Neyasnoe is made by the folks behind It's Winter, 2019's objective-free slice-of-life sim which turned you loose around your grim Russian apartment complex to explore, wander, and fiddle with objects in enough detail that you could cook yourself egg on toast then flush it down the toilet, just because. Neyasnoe is a livelier slice of post-Soviet life but not a much cheerier one.
It's a first-person explorer set around sections of a grim post-Soviety city. All you strictly need do is find the point which will progress you to the next neighbourhood, the next level. But what's the hurry, what are you doing in your life that's so important? Take your time and explore. Like in It's Winter, it's not immediately clear what sort of game it is, what sort of world, nor what you can do here. Follow this surreal winding tunnel which bores through a building and you might find a strange underground waiting room with devices you don't understand. What's in this rooftop? Can I help these strangers at all? Are the consequences to stealing this? Who even am I? Will you ever find out the purpose of your three stats, Loneliness, Corporeality, and Reflexion? It feels full of secrets and mysteries even after completing it twice, an illusion so delightful that I don't want answers lest I discover quite how flimsy it is.

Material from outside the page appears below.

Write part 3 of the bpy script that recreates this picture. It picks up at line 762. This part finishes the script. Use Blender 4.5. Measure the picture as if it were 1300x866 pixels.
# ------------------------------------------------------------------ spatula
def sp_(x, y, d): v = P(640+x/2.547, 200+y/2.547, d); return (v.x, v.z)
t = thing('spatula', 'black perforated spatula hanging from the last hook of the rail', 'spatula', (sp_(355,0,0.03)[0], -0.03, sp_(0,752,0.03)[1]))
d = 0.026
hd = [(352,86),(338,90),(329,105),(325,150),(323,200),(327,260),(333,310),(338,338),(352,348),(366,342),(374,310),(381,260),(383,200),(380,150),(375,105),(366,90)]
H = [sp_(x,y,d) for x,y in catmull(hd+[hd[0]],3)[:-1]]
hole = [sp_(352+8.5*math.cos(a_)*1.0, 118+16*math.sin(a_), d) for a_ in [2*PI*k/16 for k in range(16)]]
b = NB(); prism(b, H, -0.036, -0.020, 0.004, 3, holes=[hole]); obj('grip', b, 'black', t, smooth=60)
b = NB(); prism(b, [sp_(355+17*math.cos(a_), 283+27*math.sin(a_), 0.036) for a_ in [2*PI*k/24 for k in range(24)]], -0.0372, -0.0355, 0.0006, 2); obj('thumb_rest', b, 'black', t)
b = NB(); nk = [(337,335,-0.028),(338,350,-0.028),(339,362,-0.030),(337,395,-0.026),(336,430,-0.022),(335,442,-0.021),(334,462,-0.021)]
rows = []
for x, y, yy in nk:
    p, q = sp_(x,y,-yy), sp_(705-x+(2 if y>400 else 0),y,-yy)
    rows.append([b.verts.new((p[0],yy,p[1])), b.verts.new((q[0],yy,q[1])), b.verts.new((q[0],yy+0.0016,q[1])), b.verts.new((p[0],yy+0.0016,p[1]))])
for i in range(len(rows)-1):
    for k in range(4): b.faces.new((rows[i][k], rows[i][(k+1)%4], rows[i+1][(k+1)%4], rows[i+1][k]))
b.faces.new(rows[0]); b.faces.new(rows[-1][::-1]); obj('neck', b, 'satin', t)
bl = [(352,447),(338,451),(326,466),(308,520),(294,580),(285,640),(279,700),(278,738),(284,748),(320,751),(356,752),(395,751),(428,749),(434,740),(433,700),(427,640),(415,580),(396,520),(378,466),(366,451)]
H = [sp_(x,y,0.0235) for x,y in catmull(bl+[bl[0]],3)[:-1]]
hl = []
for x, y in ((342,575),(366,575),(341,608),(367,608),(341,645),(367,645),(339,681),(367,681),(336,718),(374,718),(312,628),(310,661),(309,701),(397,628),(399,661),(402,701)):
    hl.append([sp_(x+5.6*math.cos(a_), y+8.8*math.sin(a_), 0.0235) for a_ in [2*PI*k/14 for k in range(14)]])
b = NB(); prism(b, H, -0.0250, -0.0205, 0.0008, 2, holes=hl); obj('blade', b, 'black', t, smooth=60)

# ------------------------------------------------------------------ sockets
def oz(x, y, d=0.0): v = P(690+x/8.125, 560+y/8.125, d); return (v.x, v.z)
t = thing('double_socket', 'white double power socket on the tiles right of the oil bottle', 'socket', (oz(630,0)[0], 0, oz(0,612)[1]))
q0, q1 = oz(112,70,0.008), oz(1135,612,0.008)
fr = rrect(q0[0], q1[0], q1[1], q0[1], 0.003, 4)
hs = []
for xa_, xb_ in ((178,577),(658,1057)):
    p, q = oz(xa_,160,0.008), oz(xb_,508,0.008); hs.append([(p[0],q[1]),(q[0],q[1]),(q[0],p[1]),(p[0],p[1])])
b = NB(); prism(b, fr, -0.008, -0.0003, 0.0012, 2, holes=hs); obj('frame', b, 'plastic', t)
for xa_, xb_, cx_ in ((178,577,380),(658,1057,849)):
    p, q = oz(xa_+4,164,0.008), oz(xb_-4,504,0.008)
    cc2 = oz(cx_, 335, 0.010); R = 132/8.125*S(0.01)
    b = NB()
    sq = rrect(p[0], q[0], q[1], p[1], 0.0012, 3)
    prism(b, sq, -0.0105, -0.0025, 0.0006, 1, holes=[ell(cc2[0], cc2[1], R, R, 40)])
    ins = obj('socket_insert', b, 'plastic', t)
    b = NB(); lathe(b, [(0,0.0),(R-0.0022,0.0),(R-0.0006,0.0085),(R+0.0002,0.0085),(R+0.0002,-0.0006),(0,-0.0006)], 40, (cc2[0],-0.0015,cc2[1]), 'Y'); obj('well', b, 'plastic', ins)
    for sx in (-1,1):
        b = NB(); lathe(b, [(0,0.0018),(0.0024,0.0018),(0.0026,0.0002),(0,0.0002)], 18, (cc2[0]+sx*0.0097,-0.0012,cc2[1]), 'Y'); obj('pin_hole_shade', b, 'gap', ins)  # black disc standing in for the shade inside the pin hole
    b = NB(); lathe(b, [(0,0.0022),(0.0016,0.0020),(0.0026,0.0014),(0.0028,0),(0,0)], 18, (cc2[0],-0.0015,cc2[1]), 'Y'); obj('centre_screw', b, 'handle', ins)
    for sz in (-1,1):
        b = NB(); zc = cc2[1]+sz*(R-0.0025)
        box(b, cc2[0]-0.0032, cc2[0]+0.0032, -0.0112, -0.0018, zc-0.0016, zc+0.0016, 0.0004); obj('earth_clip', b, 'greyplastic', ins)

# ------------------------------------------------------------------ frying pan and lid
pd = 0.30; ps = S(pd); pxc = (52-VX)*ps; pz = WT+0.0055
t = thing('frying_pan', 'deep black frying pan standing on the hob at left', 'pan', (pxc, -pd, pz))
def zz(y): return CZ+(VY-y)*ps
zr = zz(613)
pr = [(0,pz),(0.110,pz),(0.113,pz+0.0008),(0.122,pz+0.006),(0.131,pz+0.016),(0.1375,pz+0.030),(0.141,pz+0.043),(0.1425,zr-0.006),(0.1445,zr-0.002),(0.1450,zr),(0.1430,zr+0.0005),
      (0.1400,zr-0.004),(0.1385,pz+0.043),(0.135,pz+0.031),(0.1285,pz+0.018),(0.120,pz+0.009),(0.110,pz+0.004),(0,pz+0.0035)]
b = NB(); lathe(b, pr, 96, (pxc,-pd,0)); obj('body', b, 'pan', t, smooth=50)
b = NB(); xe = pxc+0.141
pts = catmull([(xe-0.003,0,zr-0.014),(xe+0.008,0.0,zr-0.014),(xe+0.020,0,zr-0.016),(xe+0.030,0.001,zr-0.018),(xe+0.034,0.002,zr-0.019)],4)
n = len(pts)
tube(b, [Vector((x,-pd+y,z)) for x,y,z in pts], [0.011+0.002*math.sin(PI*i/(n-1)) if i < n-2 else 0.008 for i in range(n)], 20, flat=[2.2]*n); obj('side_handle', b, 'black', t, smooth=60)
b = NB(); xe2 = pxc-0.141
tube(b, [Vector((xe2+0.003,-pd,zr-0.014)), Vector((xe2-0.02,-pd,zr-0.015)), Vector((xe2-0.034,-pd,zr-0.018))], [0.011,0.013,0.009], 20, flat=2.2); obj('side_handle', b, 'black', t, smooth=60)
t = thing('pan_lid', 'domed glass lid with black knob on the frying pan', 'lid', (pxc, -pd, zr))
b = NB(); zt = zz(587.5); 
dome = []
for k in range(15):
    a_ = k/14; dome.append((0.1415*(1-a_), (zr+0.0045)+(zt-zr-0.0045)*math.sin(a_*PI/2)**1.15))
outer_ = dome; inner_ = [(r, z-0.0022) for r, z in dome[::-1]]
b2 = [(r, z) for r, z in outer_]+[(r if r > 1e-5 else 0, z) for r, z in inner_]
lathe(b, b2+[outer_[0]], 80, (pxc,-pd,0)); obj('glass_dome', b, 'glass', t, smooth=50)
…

It's not a cheery game. It's exciting to explore as a player but everywhere feels tired and desperate for our character. While much could be set any time in the past 30 years, others show it's actually the future. It's an unchanging grimness. Some characters have hope or plans to change their lives and find something better, to leave the city, but I don't feel that for myself as I steal drinks and stumble around the dancefloor, a lack of hope I try to temporarily drown with hedonistic routine. I understand some folks don't want to touch anything coming out of Russia these days but Neyasnoe does at least not feel remotely glorying.
Also, Neyasnoe has a feature I want in every game: auto-dancing. If you've had a drink and walk onto the dancefloor, you automatically start pulling shapes, waving your arms wildly as you wobble around. Lovely stuff. It has some of the most alarmingly authentic first-person drunkness too, really nailing that feeling of lurching inertia. Pretty game, too.